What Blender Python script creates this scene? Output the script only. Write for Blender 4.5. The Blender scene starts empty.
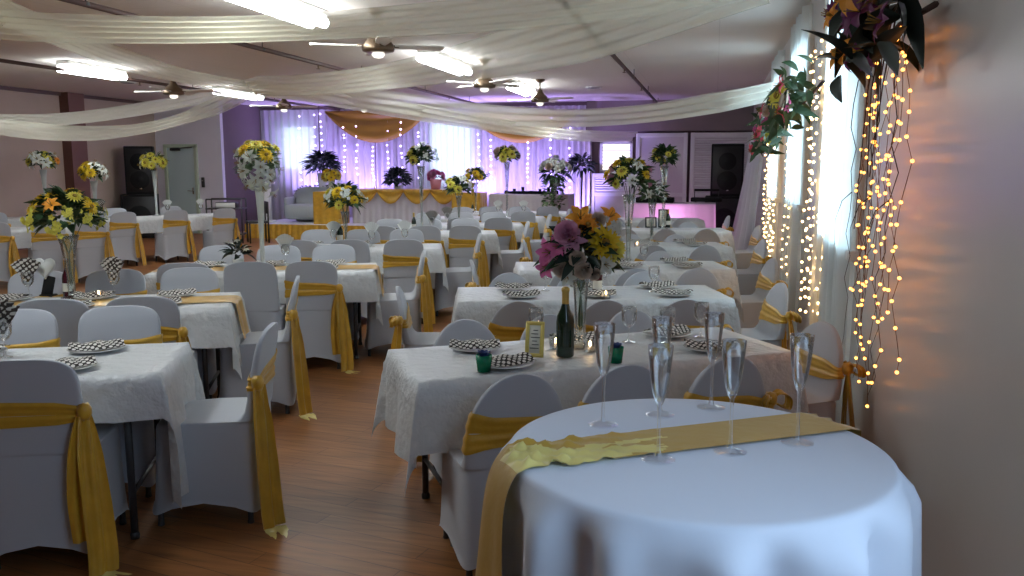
import bpy, math, random
from mathutils import Vector, Matrix, Euler
PI = math.pi
rnd = random.Random(7)
SC = bpy.context.scene
COL = SC.collection
sin, cos = math.sin, math.cos

# ------------------------------------------------------------------ materials
def nm(name):
    m = bpy.data.materials.new(name); m.use_nodes = True
    nt = m.node_tree; nt.nodes.clear()
    out = nt.nodes.new('ShaderNodeOutputMaterial')
    return m, nt, out
def N(nt, t, **kw):
    n = nt.nodes.new(t)
    for k, v in kw.items():
        if k in n.inputs: n.inputs[k].default_value = v
        else: setattr(n, k, v)
    return n
def rgb(c): return (c[0], c[1], c[2], 1)
def pbr(name, col, rough=.6, spec=.5, metal=0, noise=None, bump=None, coord='Object', sheen=0, trans=0, col2=None, coat=0):
    """noise=(scale, amount) varies the colour; bump=(scale, strength, distance)."""
    m, nt, out = nm(name)
    b = N(nt, 'ShaderNodeBsdfPrincipled')
    b.inputs['Base Color'].default_value = rgb(col)
    b.inputs['Roughness'].default_value = rough
    b.inputs['Specular IOR Level'].default_value = spec
    b.inputs['Metallic'].default_value = metal
    b.inputs['Sheen Weight'].default_value = sheen
    b.inputs['Coat Weight'].default_value = coat
    tc = N(nt, 'ShaderNodeTexCoord')
    if noise:
        n = N(nt, 'ShaderNodeTexNoise', Scale=noise[0], Detail=4)
        nt.links.new(tc.outputs[coord], n.inputs['Vector'])
        r = N(nt, 'ShaderNodeValToRGB')
        a = noise[1]
        c2 = col2 or tuple(max(0, c*(1-a)) for c in col)
        r.color_ramp.elements[0].position = .35; r.color_ramp.elements[1].position = .65
        r.color_ramp.elements[0].color = rgb(c2); r.color_ramp.elements[1].color = rgb(col)
        nt.links.new(n.outputs['Fac'], r.inputs['Fac'])
        nt.links.new(r.outputs['Color'], b.inputs['Base Color'])
    if bump:
        n = N(nt, 'ShaderNodeTexNoise', Scale=bump[0], Detail=3)
        nt.links.new(tc.outputs[coord], n.inputs['Vector'])
        bp = N(nt, 'ShaderNodeBump', Strength=bump[1], Distance=bump[2])
        nt.links.new(n.outputs['Fac'], bp.inputs['Height'])
        nt.links.new(bp.outputs['Normal'], b.inputs['Normal'])
    if trans:
        t = N(nt, 'ShaderNodeBsdfTranslucent'); t.inputs['Color'].default_value = rgb(col)
        mx = N(nt, 'ShaderNodeMixShader', Fac=trans)
        nt.links.new(b.outputs[0], mx.inputs[1]); nt.links.new(t.outputs[0], mx.inputs[2])
        nt.links.new(mx.outputs[0], out.inputs['Surface'])
    else:
        nt.links.new(b.outputs[0], out.inputs['Surface'])
    return m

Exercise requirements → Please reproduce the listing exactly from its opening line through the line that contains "sin, cos = math.sin, math.cos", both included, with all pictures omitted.

Expected output →
What Blender Python script creates this scene? Output the script only. Write for Blender 4.5. The Blender scene starts empty.
import bpy, math, random
from mathutils import Vector, Matrix, Euler
PI = math.pi
rnd = random.Random(7)
SC = bpy.context.scene
COL = SC.collection
sin, cos = math.sin, math.cos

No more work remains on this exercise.